NEW YORK — Accrete said it won a five-year, multi-million dollar Production Operational Technology software licensing contract from the U.S. Department of Defense for Argus, the company’s threat detecting AI software.
The exact contract value and deal terms were not disclosed, but the New York-based company said in a statement that the product is “worth tens of millions of dollars.”
The Defense Innovation Unit, which former Defense Secretary Ashton Carter established with former Google CEO Eric Schmidt to strengthen U.S. national security by accelerating adoption of commercial technology, awarded Accrete with an Other Transaction Authority Prototype contract in 2020. The DoD accepted the Argus prototype within 15 months, and Accrete said it worked closely with the DIU and the DoD to transition the OTA Prototype contract into a multi-year Production OT AI software licensing deal.
Argus analyzes the open-source web to predict anomalous and potentially illicit behavior hiding in plain sight, according to the company. It performs work that would otherwise require thousands of intelligence analysts and hundreds of millions of dollars a year in areas critical to national security such as supply chain risk management, intellectual property theft, social media intelligence and insider threat detection.

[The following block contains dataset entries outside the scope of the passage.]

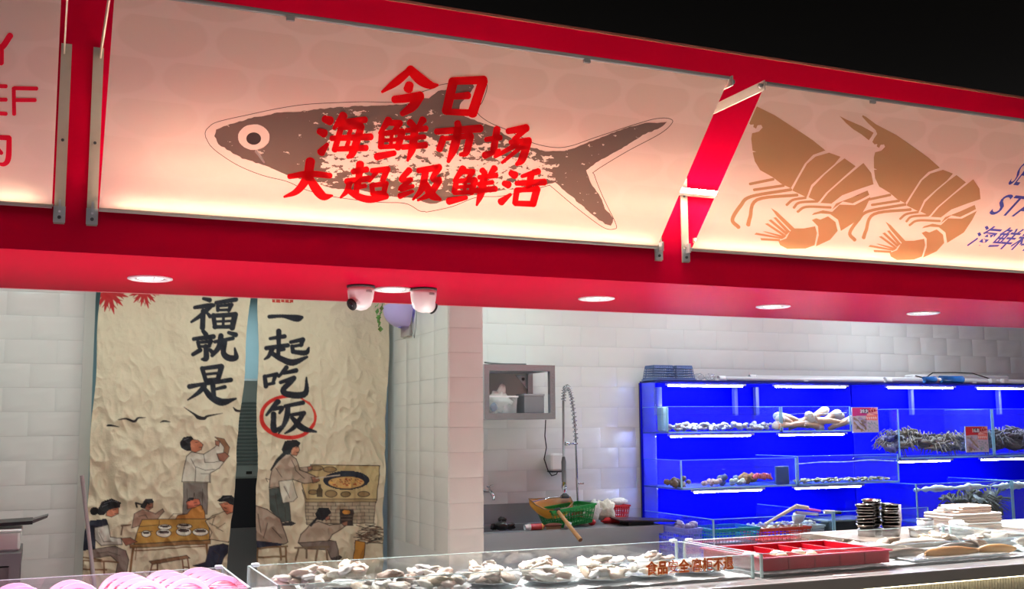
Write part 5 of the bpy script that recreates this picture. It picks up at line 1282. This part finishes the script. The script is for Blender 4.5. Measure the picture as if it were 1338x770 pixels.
# ---- price signs
def price_sign(px, py, w, h, Y, price, label, red):
    p = onY(px, py, Y); r = thing('price_sign', label, 'sign', (p.x, Y, p.z))
    nx, nz = 90, 80; u, v = np.meshgrid(np.linspace(0, 1, nx+1), np.linspace(0, 1, nz+1)); U, V = u.ravel(), v.ravel()
    cv = Canvas(U*100, V*88, rgb(206, 190, 205))
    cv.poly([(0,0),(100,0),(100,28),(0,30)], red); cv.poly([(60,10),(100,0),(100,40),(55,34)], rgb(250, 180, 170))
    for k in range(6):
        a = -1.2 + k*.28; cv.line([(70, 20, .6), (70+50*math.cos(a), 20+50*math.sin(a), 7)], red if k % 2 else rgb(250, 170, 160))
    cv.poly([(52,30),(98,26),(98,46),(54,44)], rgb(246, 120, 110))
    for k in range(5): cv.line([(56+k*8.5, 33, 2.6), (59+k*8.5, 41, 2.6)], rgb(255, 230, 220)); cv.line([(55+k*8.5, 37, 2), (61+k*8.5, 36, 2)], rgb(255, 230, 220))
    rr = random.Random(int(px))
    for k in range(50):
        cv.line([(rr.uniform(5, 50), rr.uniform(36, 84), rr.uniform(4, 12)), (rr.uniform(5, 55), rr.uniform(40, 84), rr.uniform(2, 8))], rr.choice([rgb(170, 150, 190), rgb(196, 170, 170), rgb(110, 90, 80), rgb(150, 120, 70), rgb(200, 200, 226)]), al=.7)
    for k in range(60):
        x, y = rr.uniform(56, 96), rr.uniform(50, 84); cv.line([(x, y, 3), (x+2, y+1, 3)], rr.choice([rgb(120, 150, 170), rgb(190, 190, 200), rgb(150, 170, 150)]), al=.8)
    me = bpy.data.meshes.new('printed_face'); n = (nx+1)*(nz+1)
    co = np.stack([U*w, np.full(n, -.004), -V*h], 1)
    I, J = np.meshgrid(np.arange(nx), np.arange(nz)); a = (J*(nx+1)+I).ravel(); q = np.stack([a, a+nx+1, a+nx+2, a+1], 1)
    me.from_pydata([tuple(c) for c in co], [], [tuple(int(k) for k in f) for f in q]); me.update()
    at = me.color_attributes.new('Print', 'FLOAT_COLOR', 'POINT'); at.data.foreach_set('color', np.concatenate([cv.c, np.ones((n, 1))], 1).astype(np.float32).ravel())
    pm = MATS.get('print_card')
    if not pm:
        pm, nt, pp, out = nodes_of('print_card'); ac = nt.nodes.new('ShaderNodeAttribute'); ac.attribute_name = 'Print'; nt.links.new(ac.outputs['Color'], pp.inputs['Base Color']); pp.inputs['Roughness'].default_value = .3; MATS['print_card'] = pm
    me.materials.append(pm); obj('printed_face', me, (0,0,0), r)
    MB().box(p.x-.004, p.x+w+.004, Y-.003, Y+.004, p.z-h-.004, p.z+.004).build('clear_holder', mat('holder', rgb(190, 200, 235), .25), r)
    tv, tf = fit2d(text2d(price, 1, .05), .0, 1, 0, 1)
    def plate(nm, m, x0, x1, z0, z1, dy, off=0):
        mm = bpy.data.meshes.new(nm); mm.from_pydata([(x0*w+(x1-x0)*w*a, -dy, -h*(z1-(z1-z0)*b)) for a, b in tv], [], tf); mm.update(); mm.materials.append(m); obj(nm, mm, (0,0,0), r)
    MB().box(p.x+.36*w, p.x+.62*w, Y-.0052, Y-.0046, p.z-.235*h, p.z-.06*h).build('price_patch', mat('patch_navy', rgb(44, 34, 90), .4), r)
    plate('price', WHITEP, .30, .60, .07, .225, .0062)
    for k in range(3): MB().obox((p.x+(.68+.10*k)*w, Y-.0052, p.z-(.15-.02*k)*h), .07*w, .0006, .10*h, rotm('Y', -8)).build('unit_mark', mat('unit_red', rgb(170, 20, 50), .4), r)
price_sign(1113, 533, .252, .190, 6.70, '39.9', 'red and white price card reading 39.9 beside the geoducks', rgb(214, 60, 140))
price_sign(1261, 558, .235, .200, 6.535, '16.8', 'red and white price card reading 16.8 on the crab tank', rgb(214, 40, 60))

# ------------------------------------------------------------------ baskets standing in the low tanks
TEAL = mat('teal_plastic', rgb(24, 138, 150), .4, 0, .08)
zb = .735
sh = MB().box(XT+.02, XU-.12, 6.20, 6.62, zb-.012, zb); tag(sh.build('submerged_rack', mat('rack_blue', rgb(50, 70, 150), .5)), 'blue rack plate inside the low tanks under the baskets', 'rack')
crate_basket('plastic_basket', 'teal slotted basket in the low left tank', 4.16, 4.55, 6.23, 6.52, zb, .115, TEAL, .02, 14, 2)
crate_basket('plastic_basket', 'orange-red basket of small shells in the low tank', 4.57, 4.98, 6.23, 6.50, zb, .10, mat('orange_red_plastic', rgb(214, 62, 26), .4, 0, .08), .015, 12, 2)
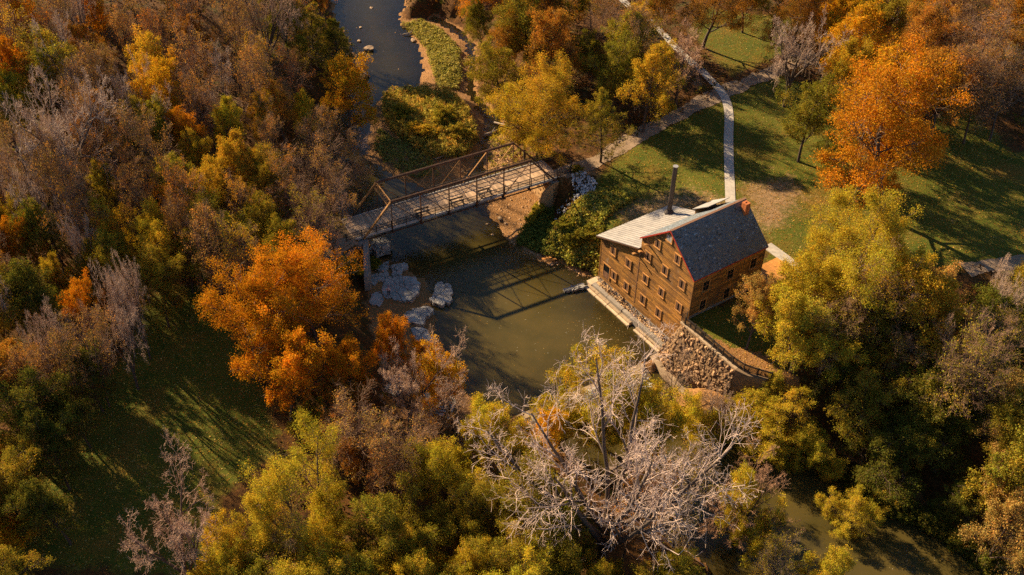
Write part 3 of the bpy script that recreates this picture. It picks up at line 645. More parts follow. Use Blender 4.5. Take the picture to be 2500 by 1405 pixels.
ledge_blocks(-16.85, -7.95, 4, -1.88, -1.525, -0.8, 0.20, PALE, 'edge_kerb', 0.02); ledge_blocks(-7.05, -2.3, 2, -1.75, -1.41, -0.8, 0.20, PALE, 'edge_kerb', 0.02)
m_ = MB(); m_.box(-17.3, -16.3, -1.2, 0.9, -0.8, 0.6); m_.build('end_block', PALE, led, bevel=0.03)
m_ = MB(); m_.prism([(-2.25, -3.0), (1.0, -3.6), (6.5, -3.9), (6.5, -2.4), (-2.25, -1.2)], -1.5, 0.12); m_.build('apron_slab', OLD_CONCRETE, led, bevel=0.03)
# --- boardwalk at the rear corner
PLANK = solid('boardwalk_plank', (0.46, 0.18, 0.03), (0.62, 0.28, 0.06), 1.0, 0.8, 0.3, 8.0, 0.2, stretch=(4, 0.6, 1))
deck = empty('boardwalk', (MILL_X, MILL_Y, 0), -MILL_A); tag(deck, 'low orange plank boardwalk at the rear corner of the mill', 'boardwalk')
for k in range(17):
    y = ML + 0.6 + k * 0.30; m_ = MB(); m_.box(-2.4 + 0.02 * (k % 3), 1.1 + 0.03 * (k % 2), y, y + 0.285, Z_LAWN + 0.16, Z_LAWN + 0.21); m_.build('plank', PLANK, deck)
m_ = MB(); m_.box(-2.2, -2.05, ML + .62, ML + 5.6, Z_LAWN - .2, Z_LAWN + .155); m_.box(0.8, 0.95, ML + .62, ML + 5.6, Z_LAWN - .2, Z_LAWN + .155); m_.build('joist', SHUTTER, deck)
m_ = MB(); m_.box(-5.0, 1.4, ML + 5.75, ML + 7.3, Z_LAWN - .3, Z_LAWN + 0.12)
pad = m_.build('entrance_pad', CONCRETE, None, bevel=0.02); pad.location = (MILL_X, MILL_Y, 0); pad.rotation_euler = (0, 0, -MILL_A); tag(pad, 'pale concrete pad behind the boardwalk at the mill', 'paving')

# ------------------------------------------------------------------ rubble retaining wall and iron fence beside the mill
rw = empty('retaining_wall', (MILL_X, MILL_Y, 0), -MILL_A); tag(rw, 'rough rubble stone retaining wall below the iron fence beside the mill', 'wall')
def wall_front(x): return -0.95 if x < 9.2 else -0.95 + 0.55 * (x - 9.2)
m_ = MB()
m_.poly([(-2.7, -0.9, -0.5), (-2.7, -1.4, -0.5), (0.3, -3.1, -0.8), (9.2, -2.0, 2.2), (9.2, -1.0, 6.3), (0.2, -1.1, 6.3), (-1.4, -0.3, 3.4), (0.2, -0.05, 6.3), (9.2, -0.2, 6.3)],
       [(1, 2, 5, 6), (2, 3, 4, 5), (4, 8, 7, 5), (6, 5, 7), (0, 1, 6)])
m_.build('wall_core', solid('wall_mortar', (0.16, 0.09, 0.035), (0.28, 0.17, 0.085), 1.5, 0.95, 0.6, 6, 0), rw)
RB = rock_set('stone', RUBBLE, 10, 3, rough=0.3)
n_st = 0
for k in range(292):
    x = -2.4 + 11.5 * rng.random(); f = rng.random() ** 0.9
    xl = 0.2 - 2.5 * (1 - f)
    if x < xl: x = xl + rng.random() * 1.5
    if 2.6 < x < 3.9 and f < 0.20: continue                    # culvert opening
    zb = -0.1 + 2.7 * max(0, x) / 9.2; yb = -2.95 + 1.0 * max(0, x) / 9.2; z = zb + (6.25 - zb) * f; y = yb + (-1.0 - yb) * f
    if x < 0.3: y = y + (0.3 - x) * 0.45
    s_ = rng.choice((.3, .4, .5, .5, .8)) * rng.uniform(0.8, 1.15)
    o = link('stone', rng.choice(RB), rw); o.location = (x, y - 0.02, z); o.scale = (s_ * 1.15, s_ * .7, s_ * .85); o.rotation_euler = (rng.uniform(-.5, .5), rng.uniform(-.5, .5), rng.uniform(0, 6)); n_st += 1
bmr = bmesh.new()
for k in range(900):
    f = rng.random(); x = rng.uniform(0.2 - 2.6 * (1 - f), 9.15)
    if 2.5 < x < 4.0 and f < 0.18: continue
    zb = -0.3 + 2.7 * max(0, x) / 9.2; yb = -2.98 + 1.0 * max(0, x) / 9.2; z = zb + (6.2 - zb) * f; y = yb + (-1.0 - yb) * f + (max(0, 0.3 - x) * 0.45); s_ = rng.uniform(.22, .5)
    res = bmesh.ops.create_icosphere(bmr, subdivisions=1, radius=.5); mt = Matrix.Translation((x, y + .04, z)) @ Matrix.Rotation(rng.uniform(0, 6), 4, 'X') @ Matrix.Rotation(rng.uniform(0, 6), 4, 'Z') @ Matrix.Diagonal((s_ * 1.3, s_ * .9, s_, 1))
    for v in res['verts']: v.co = mt @ (v.co * rng.uniform(.75, 1.1))
me_ = bpy.data.meshes.new('rubble_fill'); bmr.to_mesh(me_); bmr.free(); o = link('rubble_fill', me_, rw, RUBBLE); o['kind'] = 'stuff'
m_ = MB(); m_.box(-0.1, 9.2, -1.12, -0.74, 6.25, 6.52); cop = m_.build('coping', OLD_CONCRETE, rw, bevel=0.03)
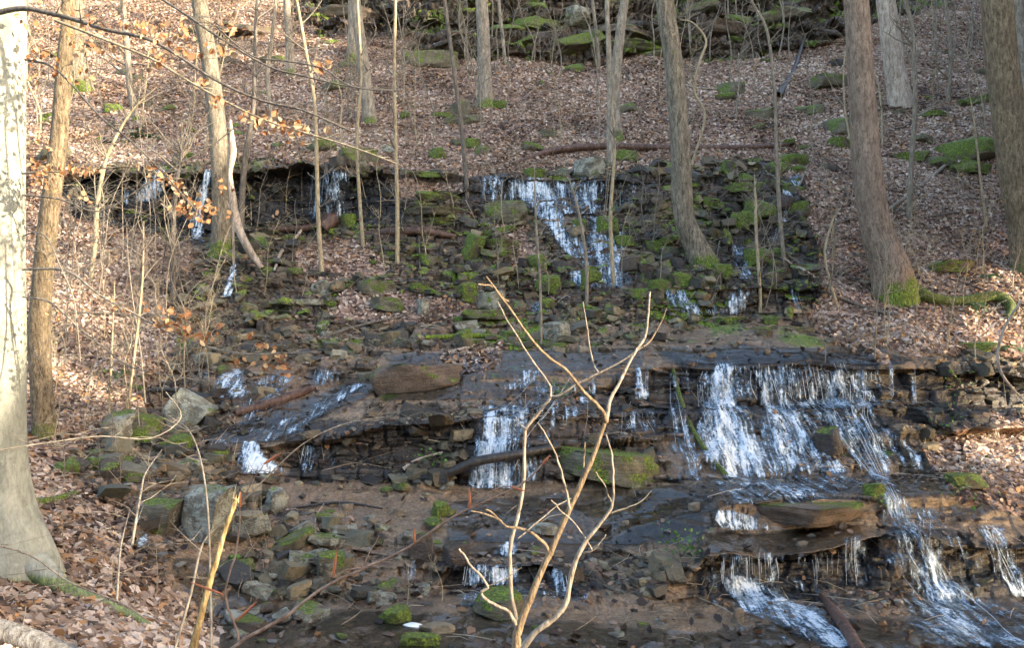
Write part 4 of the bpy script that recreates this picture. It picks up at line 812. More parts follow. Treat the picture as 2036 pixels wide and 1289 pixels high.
# ------------------------------------------------------------------ water
def interp_path(path, step):
    p = np.array(path, float); L = np.concatenate([[0], np.cumsum(np.hypot(np.diff(p[:, 0]), np.diff(p[:, 1])))])
    n = max(4, int(L[-1]/step)); t = np.linspace(0, L[-1], n+1)
    return np.stack([np.interp(t, L, p[:, k]) for k in range(p.shape[1])], 1)
def fall(path, label, dens=.5, strands=0, off=.05, name='waterfall', seed=0, foam=0.0):
    q = interp_path(path, 3.2); nv = len(q); wmax = q[:, 2].max(); nu = max(4, int(wmax/3.2))
    us = np.linspace(-.5, .5, nu+1)
    r = np.random.default_rng(seed+11)
    D = np.zeros((nv, nu+1)); PX = np.zeros_like(D); PY = np.zeros_like(D)
    for a in range(nv):
        ex = 1+.14*vn(a*.07+seed, 0, 0, 3)
        for b in range(nu+1):
            PX[a, b] = q[a, 0]+us[b]*q[a, 2]*ex; PY[a, b] = q[a, 1]
            i, j = hit(PX[a, b], PY[a, b]); D[a, b] = P[i, j, 1]
    D = np.minimum.accumulate(D-.0*D, 0); dens = dens*1.12+.01
    for _ in range(9):
        E = D.copy(); E[1:-1] = (D[:-2]+2*D[1:-1]+D[2:])/4; E[:, 1:-1] = (E[:, :-2]+2*E[:, 1:-1]+E[:, 2:])/4; D = E
    S = D/F; X = (PX-CX)*S; Z = (CY-PY)*S
    al = np.concatenate([[0], np.cumsum(np.hypot(np.diff(Z[:, nu//2]), np.hypot(np.diff(D[:, nu//2]), np.diff(X[:, nu//2]))))])
    Y = D-off-.03*vn(X*9+seed, Z*3, D*3, 7)-.015*vn(X*40, Z*6, D*5, 9)
    Pt = np.stack([X*Y/D, Y, Z*Y/D+.012], -1)
    eu = 1-np.abs(us)*2; ev = np.minimum(np.arange(nv)/3, (nv-1-np.arange(nv))/3).clip(0, 1)
    E = np.minimum(eu[None]*2.2, 1)*.6+ev[:, None]*.4
    dn = dens+(E-1)*.9+.3*vn(X*4.5+seed, al[:, None]*2.0+0*D, 0, 13)+.34*vn(X*13+seed, al[:, None]*2.6+0*D, 0, 14)
    fl = np.stack([X-X.mean()+seed*1.37, np.repeat(al[:, None], nu+1, 1), dn], -1)
    ix = np.arange(nv*(nu+1)).reshape(nv, nu+1)
    f = np.stack([ix[:-1, :-1], ix[1:, :-1], ix[1:, 1:], ix[:-1, 1:]], -1).reshape(-1, 4)
    org = Pt[0, nu//2].copy()
    root = empty(name, org, label, 'waterfall')
    obj('water_sheet', mesh('water_sheet', Pt.reshape(-1, 3)-org, f, {'flow': fl.reshape(-1, 3)}), M['water'], root)
    if strands:
        mb = MB()
        for s_ in range(int(strands*.4)):
            b = int(r.integers(int(nu*.15), int(nu*.85)+1)); a0 = int(r.integers(0, max(1, nv//3))); a1 = int(min(nv, a0+r.integers(max(3, nv//3), nv+1)))
            ids = np.arange(a0, a1, 2)
            if len(ids) < 3: continue
            p = Pt[ids, b].copy(); p[:, 1] -= .015+.02*r.random(); p[:, 0] += r.uniform(-.02, .02)+np.cumsum(r.normal(0, .0008, len(ids))); p[:, 1] = np.minimum.accumulate(p[:, 1])
            rr = r.uniform(.0014, .0036)*(.35+np.abs(vn(np.arange(len(ids))*.6+s_, seed, 0, 2)))
            tube(mb, p, rr, 5, 1)
        if mb.v: tag(build(mb, 'water_strands', M['strand'], root, org), kind='stuff')
    return root
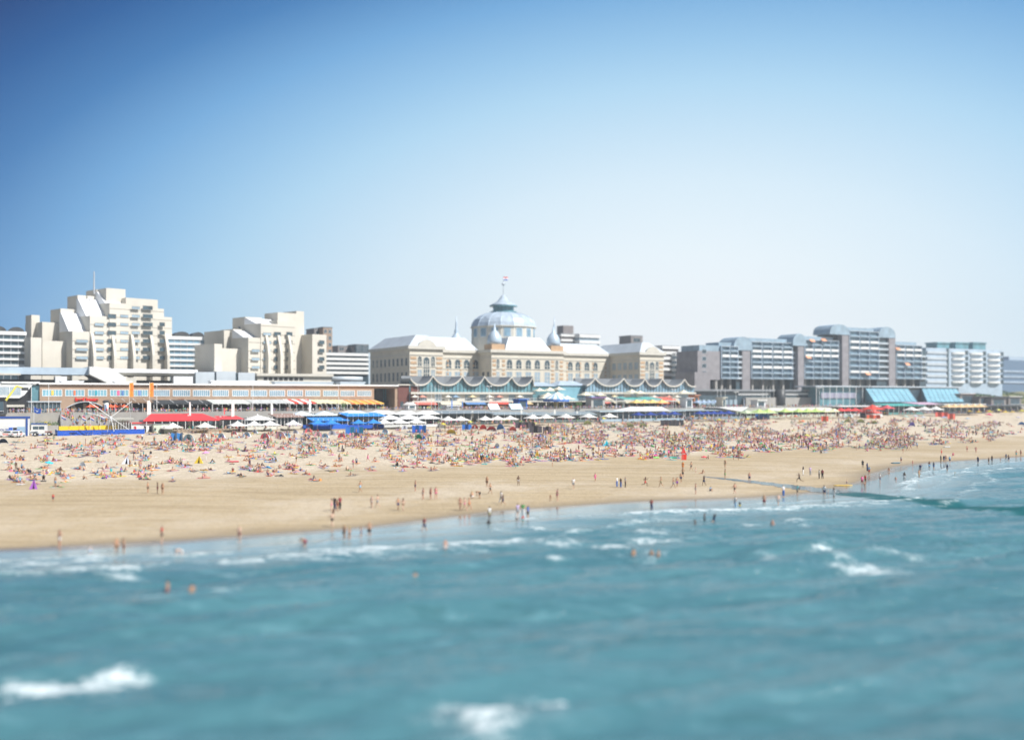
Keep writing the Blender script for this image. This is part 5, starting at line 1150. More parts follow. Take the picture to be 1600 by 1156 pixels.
pav(1434, 1474, -2, 9, 628.5, 'pavilion with lavender pink roof right of the turquoise one', (.2,.2,.25), (.50,.36,.48), style='shed')
pav(1474, 1538, -6, 9, 631, 'pavilion behind the row of orange cream parasols', (.08,.09,.11), (.62,.66,.68), style='flat')
pav(1538, 1610, -4, 9, 633, 'dark cluttered pavilion at the far right end of the beach', (.05,.06,.07), (.10,.12,.14), style='flat')

def prow(data, o, w, h, c, what, group, kind='square'):
    n = len(data)
    for i, px in enumerate(data):
        oo = o[i] if isinstance(o, (list, tuple)) else o
        p = Lp(px, oo); z = sandz(p.x, p.y)
        lab = (ORD(i) + ' from the left of the ' + what) if n > 1 else what
        parasol(p.x, p.y, z, w, h, c, lab, group, kind)
prow([270, 320], -14, 5.2, 3.3, (.74,.72,.66), 'large white parasols before the red awning', 'white terrace parasols')
prow([371, 397, 422, 458], -14, 5.0, 3.4, (.74,.74,.73), 'white parasols between the red awning and the blue hoarding', 'white terrace parasols')
prow([496, 517, 560, 583], -17, 4.6, 3.6, (.03,.22,.66), 'bright blue parasols on the blue terrace', 'blue terrace parasols')
x_ = Lp(542, -12); MB_ = empty('folded_parasol', (x_.x, x_.y, sandz(x_.x, x_.y)), 0, 'closed dark blue parasol standing on the blue terrace', 'parasol'); MB().tube((0,0,0),(0,0,4.6),.06).build('pole', M['steel'], MB_); MB().lathe([(.1,1.4),(.35,1.7),(.22,3.6),(.05,4.6)], 8).build('canopy', M['fabric'], MB_, color=(.02,.10,.42))
prow([600, 624, 650], -16, 5.2, 3.5, (.74,.74,.73), 'white parasols before the white balustrade', 'white terrace parasols')
prow([700, 720, 758, 777, 797], -14, 4.8, 3.9, (.74,.73,.70), 'white parasols before the slate grey roofs', 'white terrace parasols')
prow([832, 853, 884, 919, 952], -14, 5.0, 4.1, (.74,.73,.70), 'white parasols before the dark glass pavilion', 'white terrace parasols')
prow([997, 1016, 1036, 1053, 1093, 1105, 1115, 1126, 1138], -14, 4.2, 4.3, (.02,.05,.26), 'navy blue parasols of the grey timber pavilions', 'navy terrace parasols')
prow([1186, 1200, 1227, 1248, 1262, 1275], -13, 5.0, 4.6, (.45,.62,.20), 'lime green parasols', 'lime green terrace parasols')
prow([1290, 1303], -13, 4.8, 4.4, (.68,.70,.45), 'pale yellow green parasols left of the red ones', 'pale yellow green parasols')
prow([1314, 1325, 1336], -14, 4.4, 4.6, (.66,.06,.06), 'red parasols beside the large red one', 'red terrace parasols'); prow([1363], -16, 7.5, 6.0, (.66,.07,.05), 'largest red parasol, over the white slatted terrace', 'red terrace parasols'); prow([1386], -13, 5.2, 5.6, (.66,.10,.12), 'single pinkish red parasol right of the largest red one', 'red terrace parasols')
prow([1424, 1444, 1462], -12, 5.6, 4.6, (.72,.72,.70), 'white parasols before the turquoise and lavender roofs', 'white terrace parasols')
prow([1481, 1491, 1501, 1511, 1521, 1531], -13, 5.0, 5.6, (.68,.48,.26), 'orange cream parasols in the tight row on the right', 'orange cream parasols')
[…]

“Whereas nuclear proliferation threatened entire populations, AI proliferation individualizes warfare by manipulating targeted groups through digital means,” said Accrete Founder, Chairman and CEO Prashant Bhuyan in the statement. “As a prime defense contractor licensing configurable dual-use AI software directly to the DoD, Accrete is in a unique position to scale its business with the Defense, Intelligence, and Special Operations communities, as well as other government and enterprise customers.”
The software uses artificial intelligence to read, understand and learn from dynamic, unstructured data, including news, blogs, think tank publications, strategy papers, social media chatter, financial filings, microprocessor manuals and binaries in multiple languages, according to Accrete. It also finds relationships between entities, models influence and detects bad behaviors that are too complex for humans to identify.
William Wall, who leads Accrete’s federal sales subsidiary, Accrete AI Government, formerly served as a U.S. Special Forces Lieutenant Colonel and with the Joint Special Operations Command. Zachary Smith, Accrete AI Government’s Program Manager, is a retired special agent who spent most of his 23-year Air Force career focused on countering human, technical and cyber-based threats.